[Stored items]
• • • • •

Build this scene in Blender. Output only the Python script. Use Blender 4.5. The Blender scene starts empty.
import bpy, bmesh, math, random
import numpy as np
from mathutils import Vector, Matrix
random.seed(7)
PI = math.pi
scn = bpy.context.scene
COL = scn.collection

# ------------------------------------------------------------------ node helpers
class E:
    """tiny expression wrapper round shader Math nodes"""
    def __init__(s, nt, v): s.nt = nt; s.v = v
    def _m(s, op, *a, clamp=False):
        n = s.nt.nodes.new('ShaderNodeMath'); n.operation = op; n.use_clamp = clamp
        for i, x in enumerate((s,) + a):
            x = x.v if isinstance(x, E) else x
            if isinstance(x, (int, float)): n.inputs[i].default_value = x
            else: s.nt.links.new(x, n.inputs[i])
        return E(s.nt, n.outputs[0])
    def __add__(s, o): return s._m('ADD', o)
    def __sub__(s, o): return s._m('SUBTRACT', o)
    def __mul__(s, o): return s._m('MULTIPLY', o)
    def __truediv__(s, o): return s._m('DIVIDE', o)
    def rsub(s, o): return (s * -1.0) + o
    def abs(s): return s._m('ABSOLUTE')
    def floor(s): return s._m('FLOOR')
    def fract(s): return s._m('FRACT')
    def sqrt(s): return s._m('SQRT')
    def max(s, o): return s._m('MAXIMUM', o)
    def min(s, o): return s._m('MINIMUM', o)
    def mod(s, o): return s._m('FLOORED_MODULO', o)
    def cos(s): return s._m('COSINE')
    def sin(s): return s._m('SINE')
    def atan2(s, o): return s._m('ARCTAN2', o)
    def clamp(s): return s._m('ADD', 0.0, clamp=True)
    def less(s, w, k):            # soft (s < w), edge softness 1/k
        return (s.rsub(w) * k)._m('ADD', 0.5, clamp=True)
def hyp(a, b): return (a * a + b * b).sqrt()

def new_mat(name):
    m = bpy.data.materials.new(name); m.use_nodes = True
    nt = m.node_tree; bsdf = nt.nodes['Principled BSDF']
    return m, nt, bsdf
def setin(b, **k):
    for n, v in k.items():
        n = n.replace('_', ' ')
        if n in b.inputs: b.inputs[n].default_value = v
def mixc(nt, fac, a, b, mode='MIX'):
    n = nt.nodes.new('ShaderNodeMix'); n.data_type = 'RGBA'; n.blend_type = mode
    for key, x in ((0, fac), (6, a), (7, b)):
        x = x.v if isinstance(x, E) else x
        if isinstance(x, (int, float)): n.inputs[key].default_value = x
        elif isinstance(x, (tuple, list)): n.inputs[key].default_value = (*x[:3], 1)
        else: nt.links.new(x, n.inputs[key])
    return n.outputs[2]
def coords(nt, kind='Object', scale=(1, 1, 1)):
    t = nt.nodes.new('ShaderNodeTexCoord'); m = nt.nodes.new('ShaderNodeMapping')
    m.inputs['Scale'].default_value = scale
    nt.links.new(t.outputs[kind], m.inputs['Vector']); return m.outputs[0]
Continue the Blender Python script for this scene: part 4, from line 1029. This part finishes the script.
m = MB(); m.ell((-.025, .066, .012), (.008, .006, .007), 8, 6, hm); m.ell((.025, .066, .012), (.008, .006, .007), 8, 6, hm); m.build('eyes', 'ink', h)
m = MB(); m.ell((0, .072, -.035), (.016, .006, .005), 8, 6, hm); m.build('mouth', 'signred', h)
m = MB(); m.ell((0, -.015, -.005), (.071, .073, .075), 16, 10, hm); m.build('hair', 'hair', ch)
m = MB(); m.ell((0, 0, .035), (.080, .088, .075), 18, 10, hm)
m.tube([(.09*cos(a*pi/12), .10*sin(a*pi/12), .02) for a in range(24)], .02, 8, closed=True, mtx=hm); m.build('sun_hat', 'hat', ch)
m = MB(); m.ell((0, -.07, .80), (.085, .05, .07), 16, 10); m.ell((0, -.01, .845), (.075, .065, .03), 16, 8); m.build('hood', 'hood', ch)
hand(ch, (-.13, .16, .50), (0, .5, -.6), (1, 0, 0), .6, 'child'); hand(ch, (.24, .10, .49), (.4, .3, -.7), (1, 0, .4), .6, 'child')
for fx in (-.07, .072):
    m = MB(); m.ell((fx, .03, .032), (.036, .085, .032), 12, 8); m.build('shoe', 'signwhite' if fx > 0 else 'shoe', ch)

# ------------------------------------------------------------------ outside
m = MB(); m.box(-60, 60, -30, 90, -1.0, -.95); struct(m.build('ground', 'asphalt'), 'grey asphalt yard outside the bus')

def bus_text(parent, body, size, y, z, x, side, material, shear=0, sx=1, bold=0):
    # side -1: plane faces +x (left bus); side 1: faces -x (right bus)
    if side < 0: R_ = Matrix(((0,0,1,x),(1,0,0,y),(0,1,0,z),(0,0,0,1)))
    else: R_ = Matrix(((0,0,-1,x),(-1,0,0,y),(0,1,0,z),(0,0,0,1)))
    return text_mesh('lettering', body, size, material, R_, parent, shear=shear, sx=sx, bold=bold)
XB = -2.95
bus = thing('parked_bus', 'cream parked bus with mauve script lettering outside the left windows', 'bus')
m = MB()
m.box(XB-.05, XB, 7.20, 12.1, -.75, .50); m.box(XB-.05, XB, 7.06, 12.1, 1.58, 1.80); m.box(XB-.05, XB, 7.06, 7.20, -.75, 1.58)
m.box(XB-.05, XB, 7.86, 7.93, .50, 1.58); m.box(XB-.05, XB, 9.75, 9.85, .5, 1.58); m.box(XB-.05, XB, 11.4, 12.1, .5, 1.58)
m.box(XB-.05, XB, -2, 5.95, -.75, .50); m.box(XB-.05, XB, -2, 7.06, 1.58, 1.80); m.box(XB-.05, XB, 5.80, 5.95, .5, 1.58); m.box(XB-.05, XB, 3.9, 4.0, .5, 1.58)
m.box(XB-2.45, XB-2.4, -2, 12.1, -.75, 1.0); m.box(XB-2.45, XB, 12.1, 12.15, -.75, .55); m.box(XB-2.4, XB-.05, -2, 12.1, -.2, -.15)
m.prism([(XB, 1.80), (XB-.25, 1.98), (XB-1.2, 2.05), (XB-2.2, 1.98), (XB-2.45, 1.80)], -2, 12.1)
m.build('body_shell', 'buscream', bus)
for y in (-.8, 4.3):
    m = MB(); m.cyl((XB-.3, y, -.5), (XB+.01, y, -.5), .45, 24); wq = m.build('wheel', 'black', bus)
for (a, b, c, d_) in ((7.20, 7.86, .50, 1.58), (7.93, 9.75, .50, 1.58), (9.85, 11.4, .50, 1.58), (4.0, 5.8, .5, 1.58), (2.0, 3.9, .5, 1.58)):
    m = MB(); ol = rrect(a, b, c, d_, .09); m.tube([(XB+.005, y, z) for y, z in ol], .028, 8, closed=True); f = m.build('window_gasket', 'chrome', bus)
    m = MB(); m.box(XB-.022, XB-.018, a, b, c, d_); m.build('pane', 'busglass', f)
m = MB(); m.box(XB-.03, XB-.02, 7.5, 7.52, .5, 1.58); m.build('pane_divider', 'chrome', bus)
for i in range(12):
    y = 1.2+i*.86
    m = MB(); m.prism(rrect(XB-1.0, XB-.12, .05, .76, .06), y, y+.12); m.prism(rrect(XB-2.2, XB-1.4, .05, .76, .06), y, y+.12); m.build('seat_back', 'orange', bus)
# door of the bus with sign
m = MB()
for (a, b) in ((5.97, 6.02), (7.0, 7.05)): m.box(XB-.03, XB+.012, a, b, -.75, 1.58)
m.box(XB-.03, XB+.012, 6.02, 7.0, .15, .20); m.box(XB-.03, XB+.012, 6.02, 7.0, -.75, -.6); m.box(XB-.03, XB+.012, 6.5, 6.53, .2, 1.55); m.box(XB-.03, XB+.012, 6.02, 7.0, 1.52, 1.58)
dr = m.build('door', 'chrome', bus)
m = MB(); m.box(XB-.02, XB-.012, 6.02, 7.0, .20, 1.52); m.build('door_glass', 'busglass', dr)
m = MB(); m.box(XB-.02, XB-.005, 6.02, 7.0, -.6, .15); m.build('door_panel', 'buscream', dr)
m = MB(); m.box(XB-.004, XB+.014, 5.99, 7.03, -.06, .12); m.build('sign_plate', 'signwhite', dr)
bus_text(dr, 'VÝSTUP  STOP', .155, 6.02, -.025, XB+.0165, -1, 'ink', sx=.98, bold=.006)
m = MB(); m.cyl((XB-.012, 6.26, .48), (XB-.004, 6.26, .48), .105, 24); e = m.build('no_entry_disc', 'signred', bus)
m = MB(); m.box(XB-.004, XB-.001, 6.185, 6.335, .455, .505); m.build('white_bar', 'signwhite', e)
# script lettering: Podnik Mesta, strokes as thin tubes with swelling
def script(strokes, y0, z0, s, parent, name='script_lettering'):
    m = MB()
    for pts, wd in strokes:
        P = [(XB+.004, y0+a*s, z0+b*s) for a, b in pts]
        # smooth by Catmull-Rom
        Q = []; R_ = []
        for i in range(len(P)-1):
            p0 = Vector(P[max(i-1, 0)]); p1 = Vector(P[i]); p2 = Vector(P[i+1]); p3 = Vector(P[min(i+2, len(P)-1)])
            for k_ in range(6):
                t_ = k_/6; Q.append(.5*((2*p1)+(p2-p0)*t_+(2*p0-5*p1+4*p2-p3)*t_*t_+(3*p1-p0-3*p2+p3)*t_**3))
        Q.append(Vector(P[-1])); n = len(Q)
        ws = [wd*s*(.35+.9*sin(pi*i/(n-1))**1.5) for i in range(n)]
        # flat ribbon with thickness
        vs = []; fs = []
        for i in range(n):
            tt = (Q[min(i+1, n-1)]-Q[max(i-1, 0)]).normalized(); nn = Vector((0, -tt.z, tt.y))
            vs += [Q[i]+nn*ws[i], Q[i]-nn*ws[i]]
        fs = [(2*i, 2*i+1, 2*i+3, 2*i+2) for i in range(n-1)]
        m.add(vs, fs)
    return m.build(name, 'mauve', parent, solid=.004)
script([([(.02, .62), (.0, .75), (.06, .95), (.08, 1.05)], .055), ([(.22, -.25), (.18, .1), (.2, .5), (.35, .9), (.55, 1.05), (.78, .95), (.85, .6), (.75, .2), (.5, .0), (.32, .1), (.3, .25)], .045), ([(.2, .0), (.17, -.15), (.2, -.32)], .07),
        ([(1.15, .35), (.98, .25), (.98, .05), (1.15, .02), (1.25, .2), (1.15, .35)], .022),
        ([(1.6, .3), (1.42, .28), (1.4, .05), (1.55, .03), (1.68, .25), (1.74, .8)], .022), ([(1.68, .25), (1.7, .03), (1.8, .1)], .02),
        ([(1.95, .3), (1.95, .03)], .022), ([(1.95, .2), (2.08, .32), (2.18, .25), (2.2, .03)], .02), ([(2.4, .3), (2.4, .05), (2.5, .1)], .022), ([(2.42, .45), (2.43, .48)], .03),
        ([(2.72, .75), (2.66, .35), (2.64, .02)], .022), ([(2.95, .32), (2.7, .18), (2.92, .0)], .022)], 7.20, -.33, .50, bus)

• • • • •

Exercise brief: Within the listing above, extract exactly the lines from the line with "Continue the Blender" to the line with "m = MB(); m.box(-60, 60, -30, 90, -1.0, -.95);", the two named lines included, and no others.

Response below:
Continue the Blender Python script for this scene: part 4, from line 1029. This part finishes the script.
m = MB(); m.ell((-.025, .066, .012), (.008, .006, .007), 8, 6, hm); m.ell((.025, .066, .012), (.008, .006, .007), 8, 6, hm); m.build('eyes', 'ink', h)
m = MB(); m.ell((0, .072, -.035), (.016, .006, .005), 8, 6, hm); m.build('mouth', 'signred', h)
m = MB(); m.ell((0, -.015, -.005), (.071, .073, .075), 16, 10, hm); m.build('hair', 'hair', ch)
m = MB(); m.ell((0, 0, .035), (.080, .088, .075), 18, 10, hm)
m.tube([(.09*cos(a*pi/12), .10*sin(a*pi/12), .02) for a in range(24)], .02, 8, closed=True, mtx=hm); m.build('sun_hat', 'hat', ch)
m = MB(); m.ell((0, -.07, .80), (.085, .05, .07), 16, 10); m.ell((0, -.01, .845), (.075, .065, .03), 16, 8); m.build('hood', 'hood', ch)
hand(ch, (-.13, .16, .50), (0, .5, -.6), (1, 0, 0), .6, 'child'); hand(ch, (.24, .10, .49), (.4, .3, -.7), (1, 0, .4), .6, 'child')
for fx in (-.07, .072):
    m = MB(); m.ell((fx, .03, .032), (.036, .085, .032), 12, 8); m.build('shoe', 'signwhite' if fx > 0 else 'shoe', ch)

# ------------------------------------------------------------------ outside
m = MB(); m.box(-60, 60, -30, 90, -1.0, -.95); struct(m.build('ground', 'asphalt'), 'grey asphalt yard outside the bus')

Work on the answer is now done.